Quanto vale o show de demagogia e incompetência do governo de Michel Temer? Quanto custou a chantagem da turma do transporte de carga e das associações empresariais que deram a maior força para esse fracasso?

A despesa do Bolsa Família é de R$ 2,5 bilhões por mês. É também o dinheiro do governo federal gasta em obras, no subnutrido PAC (média mensal dos últimos 12 meses). O ministério da Saúde tem gasto em média, por mês, R$ 8,4 bilhões.

Ou seja, a transferência de renda para quem usa diesel ou tem custos derivados do diesel equivale a 80% da despesa média mensal com 14 milhões de famílias mais pobres do país ou a 80% do investimento para evitar que a infraestrutura nacional fique ainda mais arruinada.

Ou a quase um quarto da despesa do ministério da Saúde. Não se sabe onde vai parar todo esse subsídio. Certamente não ficará todo com o caminhoneiro mais comum. Se ficar.

Pouca gente parece se importar. Compreensível, em um país em que 75% das pessoas atribuem o déficit da Previdência à corrupção (segundo pesquisa Ipsos).

Há custos ainda mais esotéricos, mas que vão lascar o povo miúdo também. A intervenção no preço do diesel ajudou a derrubar a Petrobras e distorce o mercado de combustíveis, entre outros.

A desordem do caminhonaço e a boa vontade geral e suicida com o protesto contribuíram para aumentar a tensão política e, pois, para a alta das taxas de juros no mercado.

Havia esperança ainda de um crescimento da economia de 2,5% neste ano, medíocre, mas algum. As estimativas agora tendem a se resignar com 1,5%. Há risco de repetirmos a quase estagnação do PIB de 2017.

Claro que o caminhonaço não atropelou todo o resto de esperança de recuperação econômica, mas quebrou uma perna das expectativas de um ano melhor e da esperança de que o país possa debater seus problemas de modo razoável e competente.
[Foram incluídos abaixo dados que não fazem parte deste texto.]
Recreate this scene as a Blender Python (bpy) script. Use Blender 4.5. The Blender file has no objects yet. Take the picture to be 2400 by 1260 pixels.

Além da aprovação popular, o paradão contou com o apoio ou a omissão de quase todas as lideranças políticas relevantes.

Por fim, temos um encontro marcado com mais problemas, pois o subsídio, com o qual se gasta R$ 1,41 bilhão por mês (daria R$ 17 bilhões em um ano), termina em 31 de dezembro.

O novo governo vai bancar essa despesa que poderia elevar o gasto com o Bolsa Família em 50%? Ou vai ter briga no Ano Novo?